⟨

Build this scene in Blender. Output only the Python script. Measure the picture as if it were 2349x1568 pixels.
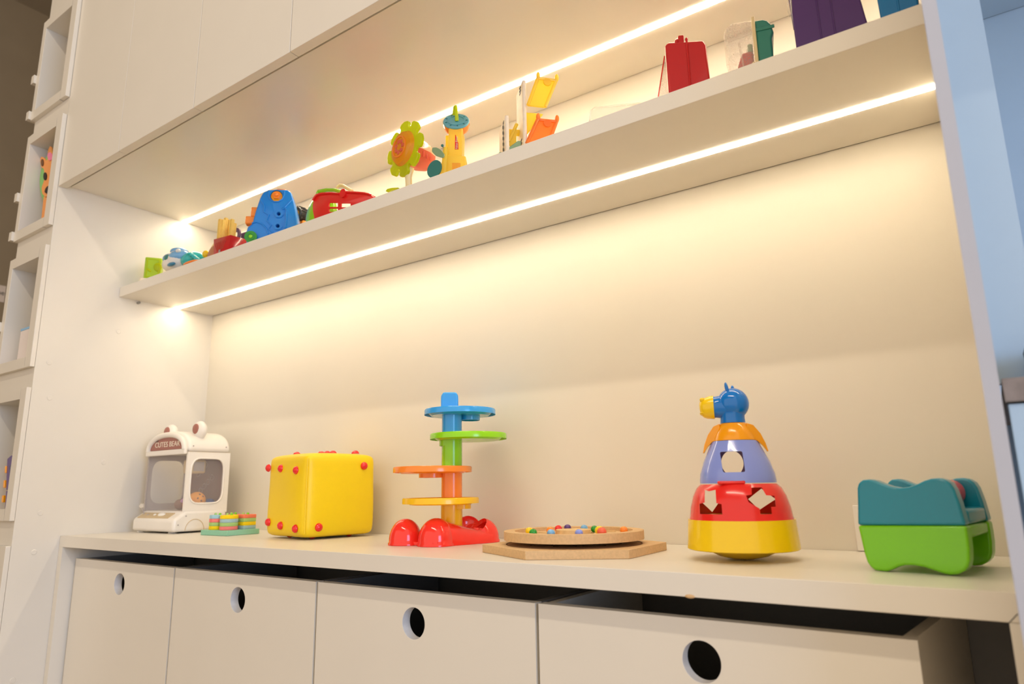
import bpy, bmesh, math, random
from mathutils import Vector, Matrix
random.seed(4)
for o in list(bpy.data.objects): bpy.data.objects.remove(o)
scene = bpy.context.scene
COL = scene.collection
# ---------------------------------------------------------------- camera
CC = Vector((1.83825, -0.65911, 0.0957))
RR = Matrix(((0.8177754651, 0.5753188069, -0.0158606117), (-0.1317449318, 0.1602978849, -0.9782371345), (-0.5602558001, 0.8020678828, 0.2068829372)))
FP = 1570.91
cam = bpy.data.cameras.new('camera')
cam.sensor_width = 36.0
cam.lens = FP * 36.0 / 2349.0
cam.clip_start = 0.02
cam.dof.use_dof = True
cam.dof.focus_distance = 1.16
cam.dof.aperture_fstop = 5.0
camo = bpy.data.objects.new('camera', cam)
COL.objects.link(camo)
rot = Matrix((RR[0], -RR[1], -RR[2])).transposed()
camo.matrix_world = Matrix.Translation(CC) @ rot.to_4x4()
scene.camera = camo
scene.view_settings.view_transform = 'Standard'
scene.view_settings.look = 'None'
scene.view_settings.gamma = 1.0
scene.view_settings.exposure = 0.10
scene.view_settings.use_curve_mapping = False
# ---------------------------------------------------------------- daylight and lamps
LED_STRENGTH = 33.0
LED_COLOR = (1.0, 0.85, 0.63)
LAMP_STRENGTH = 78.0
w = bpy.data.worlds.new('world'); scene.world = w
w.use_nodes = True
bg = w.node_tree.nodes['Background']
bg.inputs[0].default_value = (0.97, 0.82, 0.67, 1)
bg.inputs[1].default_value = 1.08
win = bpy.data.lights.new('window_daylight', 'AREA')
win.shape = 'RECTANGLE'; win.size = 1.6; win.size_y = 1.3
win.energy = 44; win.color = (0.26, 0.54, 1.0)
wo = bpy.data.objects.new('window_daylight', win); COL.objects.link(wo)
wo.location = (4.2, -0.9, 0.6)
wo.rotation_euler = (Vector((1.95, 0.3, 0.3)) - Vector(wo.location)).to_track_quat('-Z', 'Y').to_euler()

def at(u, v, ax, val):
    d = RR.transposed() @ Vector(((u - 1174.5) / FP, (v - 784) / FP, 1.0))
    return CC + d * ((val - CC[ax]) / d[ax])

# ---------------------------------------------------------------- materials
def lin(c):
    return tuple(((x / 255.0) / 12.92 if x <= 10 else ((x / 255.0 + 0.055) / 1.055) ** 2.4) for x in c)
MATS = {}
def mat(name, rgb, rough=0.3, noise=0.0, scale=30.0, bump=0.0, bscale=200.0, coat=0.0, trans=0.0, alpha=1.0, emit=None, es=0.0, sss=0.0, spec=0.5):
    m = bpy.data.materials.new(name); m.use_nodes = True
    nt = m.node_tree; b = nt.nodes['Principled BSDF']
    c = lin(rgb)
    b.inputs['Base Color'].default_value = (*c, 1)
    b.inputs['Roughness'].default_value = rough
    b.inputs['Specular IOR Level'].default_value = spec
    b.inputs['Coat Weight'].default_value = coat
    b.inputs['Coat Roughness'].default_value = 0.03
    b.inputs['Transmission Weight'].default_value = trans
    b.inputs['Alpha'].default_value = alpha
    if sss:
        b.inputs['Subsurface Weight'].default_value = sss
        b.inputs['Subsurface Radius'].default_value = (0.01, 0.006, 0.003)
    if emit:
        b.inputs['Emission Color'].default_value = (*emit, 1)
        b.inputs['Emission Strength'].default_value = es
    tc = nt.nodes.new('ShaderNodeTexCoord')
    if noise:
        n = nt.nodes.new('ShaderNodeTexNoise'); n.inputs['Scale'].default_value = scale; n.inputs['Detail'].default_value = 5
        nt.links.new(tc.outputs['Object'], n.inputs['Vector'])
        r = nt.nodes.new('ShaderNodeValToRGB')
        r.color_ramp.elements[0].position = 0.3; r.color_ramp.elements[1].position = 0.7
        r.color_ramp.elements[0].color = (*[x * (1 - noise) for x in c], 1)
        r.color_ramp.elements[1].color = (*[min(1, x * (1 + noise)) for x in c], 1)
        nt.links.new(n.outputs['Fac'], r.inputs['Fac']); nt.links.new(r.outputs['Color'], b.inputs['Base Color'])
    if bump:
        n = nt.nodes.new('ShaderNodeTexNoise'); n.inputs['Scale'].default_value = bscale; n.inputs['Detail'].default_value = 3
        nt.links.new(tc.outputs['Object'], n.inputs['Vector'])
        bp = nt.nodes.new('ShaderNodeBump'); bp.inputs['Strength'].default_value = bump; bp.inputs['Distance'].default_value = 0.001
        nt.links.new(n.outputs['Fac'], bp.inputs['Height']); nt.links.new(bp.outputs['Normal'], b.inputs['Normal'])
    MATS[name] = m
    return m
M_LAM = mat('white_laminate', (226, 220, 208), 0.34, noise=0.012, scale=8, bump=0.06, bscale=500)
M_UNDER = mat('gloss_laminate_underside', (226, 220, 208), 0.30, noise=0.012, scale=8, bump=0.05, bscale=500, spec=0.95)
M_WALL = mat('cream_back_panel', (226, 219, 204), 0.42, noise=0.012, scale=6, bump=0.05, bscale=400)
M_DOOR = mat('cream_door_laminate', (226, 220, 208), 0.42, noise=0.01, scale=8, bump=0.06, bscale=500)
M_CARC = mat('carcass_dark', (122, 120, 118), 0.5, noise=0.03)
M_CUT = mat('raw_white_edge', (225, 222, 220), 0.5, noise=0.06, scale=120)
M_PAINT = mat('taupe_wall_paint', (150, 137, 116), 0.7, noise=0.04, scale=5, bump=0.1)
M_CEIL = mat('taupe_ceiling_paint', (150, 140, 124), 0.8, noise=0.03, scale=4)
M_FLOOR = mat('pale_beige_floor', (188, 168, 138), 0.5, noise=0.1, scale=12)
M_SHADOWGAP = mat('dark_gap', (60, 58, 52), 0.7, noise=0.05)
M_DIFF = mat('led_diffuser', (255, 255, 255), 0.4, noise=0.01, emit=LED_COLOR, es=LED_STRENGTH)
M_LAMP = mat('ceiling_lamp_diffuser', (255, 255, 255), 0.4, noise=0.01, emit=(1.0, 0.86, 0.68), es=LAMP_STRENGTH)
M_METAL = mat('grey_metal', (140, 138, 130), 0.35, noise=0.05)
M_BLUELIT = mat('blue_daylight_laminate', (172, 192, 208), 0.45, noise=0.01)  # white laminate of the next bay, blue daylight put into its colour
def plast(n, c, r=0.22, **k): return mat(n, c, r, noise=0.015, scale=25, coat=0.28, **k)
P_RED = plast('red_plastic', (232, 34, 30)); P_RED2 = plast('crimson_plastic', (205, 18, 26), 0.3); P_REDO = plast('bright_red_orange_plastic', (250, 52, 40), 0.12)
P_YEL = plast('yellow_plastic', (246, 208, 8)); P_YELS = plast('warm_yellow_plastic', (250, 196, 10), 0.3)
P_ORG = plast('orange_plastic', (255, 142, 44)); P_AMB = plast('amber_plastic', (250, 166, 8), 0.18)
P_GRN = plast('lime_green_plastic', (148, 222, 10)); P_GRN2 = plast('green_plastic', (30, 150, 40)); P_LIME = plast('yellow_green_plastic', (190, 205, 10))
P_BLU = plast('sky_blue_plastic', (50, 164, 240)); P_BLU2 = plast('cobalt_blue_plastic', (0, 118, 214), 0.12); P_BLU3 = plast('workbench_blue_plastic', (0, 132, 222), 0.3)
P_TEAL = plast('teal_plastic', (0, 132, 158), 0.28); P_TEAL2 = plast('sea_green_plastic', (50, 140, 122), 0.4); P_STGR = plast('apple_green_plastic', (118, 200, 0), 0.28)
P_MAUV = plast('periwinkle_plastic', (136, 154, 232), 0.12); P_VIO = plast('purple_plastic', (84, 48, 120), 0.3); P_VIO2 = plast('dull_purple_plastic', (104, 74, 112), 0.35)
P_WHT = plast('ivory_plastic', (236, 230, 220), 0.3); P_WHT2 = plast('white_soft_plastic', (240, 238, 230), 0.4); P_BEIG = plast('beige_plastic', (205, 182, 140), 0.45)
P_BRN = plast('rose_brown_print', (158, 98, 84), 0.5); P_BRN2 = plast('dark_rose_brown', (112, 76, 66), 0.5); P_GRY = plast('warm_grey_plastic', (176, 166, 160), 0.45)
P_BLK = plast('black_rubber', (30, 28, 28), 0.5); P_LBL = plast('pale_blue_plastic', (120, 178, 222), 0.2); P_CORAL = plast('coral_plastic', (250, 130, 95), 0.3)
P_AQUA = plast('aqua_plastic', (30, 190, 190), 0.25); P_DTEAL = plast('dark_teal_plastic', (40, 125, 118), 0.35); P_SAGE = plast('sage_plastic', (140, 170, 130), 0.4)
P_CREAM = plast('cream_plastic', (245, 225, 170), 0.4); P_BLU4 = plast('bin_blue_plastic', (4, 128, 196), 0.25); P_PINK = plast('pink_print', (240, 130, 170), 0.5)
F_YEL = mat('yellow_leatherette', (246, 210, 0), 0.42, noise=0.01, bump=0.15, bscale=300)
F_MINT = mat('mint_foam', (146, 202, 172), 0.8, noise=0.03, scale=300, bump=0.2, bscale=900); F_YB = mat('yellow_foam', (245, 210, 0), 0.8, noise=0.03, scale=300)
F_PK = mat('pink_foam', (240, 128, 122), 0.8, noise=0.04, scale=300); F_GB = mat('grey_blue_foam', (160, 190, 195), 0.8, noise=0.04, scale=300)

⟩
⟨

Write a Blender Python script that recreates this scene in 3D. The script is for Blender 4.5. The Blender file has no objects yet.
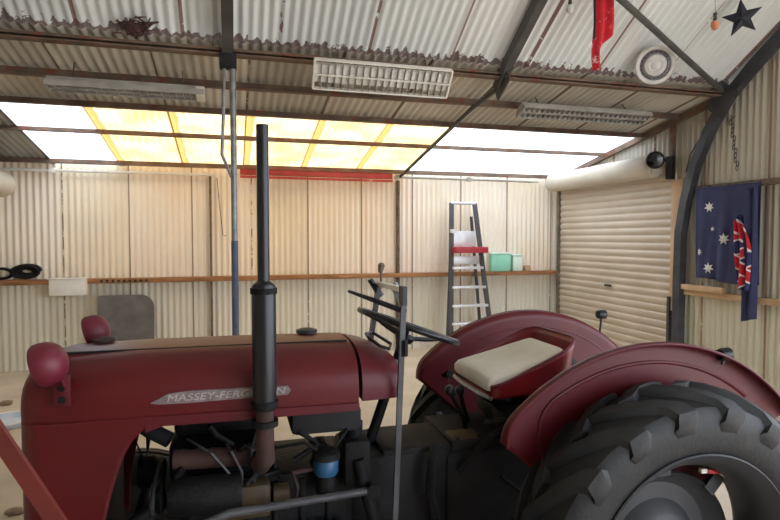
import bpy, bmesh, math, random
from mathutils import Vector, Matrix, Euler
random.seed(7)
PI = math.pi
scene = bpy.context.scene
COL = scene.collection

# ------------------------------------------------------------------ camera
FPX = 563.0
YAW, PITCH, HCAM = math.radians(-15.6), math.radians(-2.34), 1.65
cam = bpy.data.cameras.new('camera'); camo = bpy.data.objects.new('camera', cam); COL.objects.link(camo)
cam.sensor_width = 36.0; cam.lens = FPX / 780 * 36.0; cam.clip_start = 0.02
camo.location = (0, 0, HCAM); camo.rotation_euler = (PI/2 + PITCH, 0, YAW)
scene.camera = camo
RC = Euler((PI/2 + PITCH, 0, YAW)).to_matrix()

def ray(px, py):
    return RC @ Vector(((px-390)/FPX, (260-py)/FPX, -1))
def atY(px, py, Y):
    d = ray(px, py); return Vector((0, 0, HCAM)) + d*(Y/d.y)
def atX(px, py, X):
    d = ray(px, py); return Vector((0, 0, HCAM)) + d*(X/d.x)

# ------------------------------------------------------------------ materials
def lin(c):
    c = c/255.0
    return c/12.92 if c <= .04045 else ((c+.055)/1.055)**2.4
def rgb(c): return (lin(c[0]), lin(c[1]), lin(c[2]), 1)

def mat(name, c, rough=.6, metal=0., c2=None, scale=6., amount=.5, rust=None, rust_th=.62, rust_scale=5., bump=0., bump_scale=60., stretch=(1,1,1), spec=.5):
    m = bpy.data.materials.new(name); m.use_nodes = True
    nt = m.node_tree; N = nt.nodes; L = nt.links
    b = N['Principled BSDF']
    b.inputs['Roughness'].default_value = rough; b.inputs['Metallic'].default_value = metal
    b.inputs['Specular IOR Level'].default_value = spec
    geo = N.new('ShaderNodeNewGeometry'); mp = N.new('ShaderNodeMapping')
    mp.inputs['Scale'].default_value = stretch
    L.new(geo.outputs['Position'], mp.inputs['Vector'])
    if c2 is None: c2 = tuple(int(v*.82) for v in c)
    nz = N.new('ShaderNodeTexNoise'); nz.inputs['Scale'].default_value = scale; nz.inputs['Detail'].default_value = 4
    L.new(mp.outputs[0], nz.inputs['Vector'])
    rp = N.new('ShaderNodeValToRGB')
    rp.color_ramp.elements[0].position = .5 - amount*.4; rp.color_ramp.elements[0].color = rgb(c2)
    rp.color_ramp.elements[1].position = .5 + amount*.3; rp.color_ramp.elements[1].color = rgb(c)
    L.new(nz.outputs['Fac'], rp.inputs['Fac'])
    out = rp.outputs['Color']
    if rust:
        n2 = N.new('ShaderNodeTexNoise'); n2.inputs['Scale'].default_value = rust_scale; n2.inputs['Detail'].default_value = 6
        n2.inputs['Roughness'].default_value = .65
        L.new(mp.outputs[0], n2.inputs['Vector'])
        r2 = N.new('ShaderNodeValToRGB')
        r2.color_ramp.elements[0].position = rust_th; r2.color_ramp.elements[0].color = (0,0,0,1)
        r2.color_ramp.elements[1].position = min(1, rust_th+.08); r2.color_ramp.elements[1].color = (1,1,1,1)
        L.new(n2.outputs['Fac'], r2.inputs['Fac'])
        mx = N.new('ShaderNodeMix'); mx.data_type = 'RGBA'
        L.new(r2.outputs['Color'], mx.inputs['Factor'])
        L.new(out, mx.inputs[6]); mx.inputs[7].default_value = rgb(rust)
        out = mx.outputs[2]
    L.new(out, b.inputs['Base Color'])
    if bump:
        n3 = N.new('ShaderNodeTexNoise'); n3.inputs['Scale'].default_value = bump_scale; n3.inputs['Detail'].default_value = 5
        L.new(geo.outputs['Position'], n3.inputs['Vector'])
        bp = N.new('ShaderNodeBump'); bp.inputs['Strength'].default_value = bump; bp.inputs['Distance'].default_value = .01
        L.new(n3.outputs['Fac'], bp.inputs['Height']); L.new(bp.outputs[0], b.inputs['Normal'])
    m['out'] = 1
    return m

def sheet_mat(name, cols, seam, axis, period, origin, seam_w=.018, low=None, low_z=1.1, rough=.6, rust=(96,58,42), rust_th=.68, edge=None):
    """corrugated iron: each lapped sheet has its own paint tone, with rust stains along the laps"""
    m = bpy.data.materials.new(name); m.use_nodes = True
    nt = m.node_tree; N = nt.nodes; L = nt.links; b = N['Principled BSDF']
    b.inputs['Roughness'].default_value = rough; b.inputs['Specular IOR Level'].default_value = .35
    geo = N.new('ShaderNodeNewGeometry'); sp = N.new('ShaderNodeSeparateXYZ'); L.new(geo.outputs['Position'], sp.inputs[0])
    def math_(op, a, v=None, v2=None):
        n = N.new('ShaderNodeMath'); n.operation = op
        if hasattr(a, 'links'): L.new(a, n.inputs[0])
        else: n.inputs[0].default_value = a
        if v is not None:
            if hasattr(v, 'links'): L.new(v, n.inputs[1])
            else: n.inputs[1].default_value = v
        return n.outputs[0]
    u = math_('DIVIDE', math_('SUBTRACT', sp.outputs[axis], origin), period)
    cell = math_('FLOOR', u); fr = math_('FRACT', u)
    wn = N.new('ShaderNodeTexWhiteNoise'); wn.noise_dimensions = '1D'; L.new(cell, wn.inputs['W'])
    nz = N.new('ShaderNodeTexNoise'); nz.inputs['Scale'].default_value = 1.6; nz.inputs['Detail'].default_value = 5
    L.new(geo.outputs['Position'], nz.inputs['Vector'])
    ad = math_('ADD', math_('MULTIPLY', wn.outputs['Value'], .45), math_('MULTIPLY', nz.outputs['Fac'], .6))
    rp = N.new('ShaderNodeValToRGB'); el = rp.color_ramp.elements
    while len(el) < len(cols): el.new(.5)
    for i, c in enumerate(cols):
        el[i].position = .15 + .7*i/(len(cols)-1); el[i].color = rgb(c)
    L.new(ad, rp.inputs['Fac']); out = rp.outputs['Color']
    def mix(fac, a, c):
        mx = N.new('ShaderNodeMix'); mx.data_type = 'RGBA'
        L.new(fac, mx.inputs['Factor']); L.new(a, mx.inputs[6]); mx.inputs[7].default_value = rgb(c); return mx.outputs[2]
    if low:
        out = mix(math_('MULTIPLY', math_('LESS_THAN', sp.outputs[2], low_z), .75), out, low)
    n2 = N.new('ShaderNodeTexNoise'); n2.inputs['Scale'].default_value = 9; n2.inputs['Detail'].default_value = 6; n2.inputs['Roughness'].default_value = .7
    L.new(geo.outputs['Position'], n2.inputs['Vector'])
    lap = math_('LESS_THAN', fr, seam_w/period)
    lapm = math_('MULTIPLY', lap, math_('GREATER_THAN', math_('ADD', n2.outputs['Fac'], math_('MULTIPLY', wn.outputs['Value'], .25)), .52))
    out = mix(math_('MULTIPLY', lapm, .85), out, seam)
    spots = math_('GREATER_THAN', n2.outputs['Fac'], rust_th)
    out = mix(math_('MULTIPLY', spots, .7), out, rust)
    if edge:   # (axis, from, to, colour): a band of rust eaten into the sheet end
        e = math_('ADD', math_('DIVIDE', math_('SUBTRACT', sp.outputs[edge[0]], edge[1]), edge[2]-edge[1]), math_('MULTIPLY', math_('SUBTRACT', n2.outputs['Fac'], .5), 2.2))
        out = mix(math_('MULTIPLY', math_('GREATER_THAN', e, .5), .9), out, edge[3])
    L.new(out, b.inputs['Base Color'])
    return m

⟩
⟨

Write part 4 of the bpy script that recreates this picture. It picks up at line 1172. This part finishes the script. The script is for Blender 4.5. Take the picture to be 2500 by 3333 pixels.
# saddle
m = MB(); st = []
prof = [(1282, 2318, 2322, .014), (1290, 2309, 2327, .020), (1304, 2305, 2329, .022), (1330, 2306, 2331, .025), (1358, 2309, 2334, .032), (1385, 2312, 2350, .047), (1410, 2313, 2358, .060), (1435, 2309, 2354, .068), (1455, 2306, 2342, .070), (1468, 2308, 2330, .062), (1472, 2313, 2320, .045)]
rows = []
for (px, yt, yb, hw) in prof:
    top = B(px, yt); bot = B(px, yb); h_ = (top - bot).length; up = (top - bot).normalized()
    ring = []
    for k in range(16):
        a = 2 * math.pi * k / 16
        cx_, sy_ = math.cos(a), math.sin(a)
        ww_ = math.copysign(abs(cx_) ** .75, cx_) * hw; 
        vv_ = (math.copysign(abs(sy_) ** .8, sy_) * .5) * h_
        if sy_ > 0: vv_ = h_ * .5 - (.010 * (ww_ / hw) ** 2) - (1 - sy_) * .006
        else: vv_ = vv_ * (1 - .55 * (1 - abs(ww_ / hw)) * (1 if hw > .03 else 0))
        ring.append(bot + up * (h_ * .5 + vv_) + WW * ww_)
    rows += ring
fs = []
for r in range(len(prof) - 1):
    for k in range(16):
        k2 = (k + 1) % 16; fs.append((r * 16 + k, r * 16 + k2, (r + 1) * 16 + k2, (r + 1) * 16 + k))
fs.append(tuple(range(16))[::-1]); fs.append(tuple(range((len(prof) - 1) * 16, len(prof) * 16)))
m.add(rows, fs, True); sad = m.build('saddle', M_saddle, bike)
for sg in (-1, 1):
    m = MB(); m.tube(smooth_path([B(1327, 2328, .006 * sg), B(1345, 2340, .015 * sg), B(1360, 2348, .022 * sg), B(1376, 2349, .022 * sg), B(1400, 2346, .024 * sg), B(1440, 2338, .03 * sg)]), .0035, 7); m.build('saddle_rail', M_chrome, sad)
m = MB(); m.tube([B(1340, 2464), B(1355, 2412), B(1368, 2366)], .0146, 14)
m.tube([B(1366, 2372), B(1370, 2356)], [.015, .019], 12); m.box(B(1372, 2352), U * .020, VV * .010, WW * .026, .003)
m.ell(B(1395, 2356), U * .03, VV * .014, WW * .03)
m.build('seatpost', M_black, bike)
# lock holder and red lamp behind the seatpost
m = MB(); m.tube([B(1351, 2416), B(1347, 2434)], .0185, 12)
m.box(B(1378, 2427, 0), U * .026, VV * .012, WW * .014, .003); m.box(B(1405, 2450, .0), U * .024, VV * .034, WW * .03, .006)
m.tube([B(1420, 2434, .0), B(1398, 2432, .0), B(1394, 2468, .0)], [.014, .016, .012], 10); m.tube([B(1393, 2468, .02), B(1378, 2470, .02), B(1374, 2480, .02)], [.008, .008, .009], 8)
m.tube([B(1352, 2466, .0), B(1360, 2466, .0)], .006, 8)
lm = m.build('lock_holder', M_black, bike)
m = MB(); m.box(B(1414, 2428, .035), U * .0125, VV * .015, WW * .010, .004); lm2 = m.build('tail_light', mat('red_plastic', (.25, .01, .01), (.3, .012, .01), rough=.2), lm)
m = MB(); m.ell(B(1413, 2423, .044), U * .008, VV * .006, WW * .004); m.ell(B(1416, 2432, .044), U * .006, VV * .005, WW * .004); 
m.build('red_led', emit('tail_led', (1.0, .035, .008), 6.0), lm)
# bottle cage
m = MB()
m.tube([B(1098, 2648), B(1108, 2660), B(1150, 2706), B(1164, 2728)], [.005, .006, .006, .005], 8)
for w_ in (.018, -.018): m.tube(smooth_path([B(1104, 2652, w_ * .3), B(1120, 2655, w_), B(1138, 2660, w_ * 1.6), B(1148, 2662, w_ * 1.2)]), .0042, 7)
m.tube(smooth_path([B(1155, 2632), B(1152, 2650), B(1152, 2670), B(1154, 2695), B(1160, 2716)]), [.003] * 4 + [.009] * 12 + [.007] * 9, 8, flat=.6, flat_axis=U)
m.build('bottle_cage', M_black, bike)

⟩

-- Exercise requirements --
Repeat the lines between those holding "Write a Blender" and "def rgb(c): return", inclusive. Pictures stay out.

-- Complete answer --
Write a Blender Python script that recreates this scene in 3D. The script is for Blender 4.5. The Blender file has no objects yet.
import bpy, bmesh, math, random
from mathutils import Vector, Matrix, Euler
random.seed(7)
PI = math.pi
scene = bpy.context.scene
COL = scene.collection

# ------------------------------------------------------------------ camera
FPX = 563.0
YAW, PITCH, HCAM = math.radians(-15.6), math.radians(-2.34), 1.65
cam = bpy.data.cameras.new('camera'); camo = bpy.data.objects.new('camera', cam); COL.objects.link(camo)
cam.sensor_width = 36.0; cam.lens = FPX / 780 * 36.0; cam.clip_start = 0.02
camo.location = (0, 0, HCAM); camo.rotation_euler = (PI/2 + PITCH, 0, YAW)
scene.camera = camo
RC = Euler((PI/2 + PITCH, 0, YAW)).to_matrix()

def ray(px, py):
    return RC @ Vector(((px-390)/FPX, (260-py)/FPX, -1))
def atY(px, py, Y):
    d = ray(px, py); return Vector((0, 0, HCAM)) + d*(Y/d.y)
def atX(px, py, X):
    d = ray(px, py); return Vector((0, 0, HCAM)) + d*(X/d.x)

# ------------------------------------------------------------------ materials
def lin(c):
    c = c/255.0
    return c/12.92 if c <= .04045 else ((c+.055)/1.055)**2.4
def rgb(c): return (lin(c[0]), lin(c[1]), lin(c[2]), 1)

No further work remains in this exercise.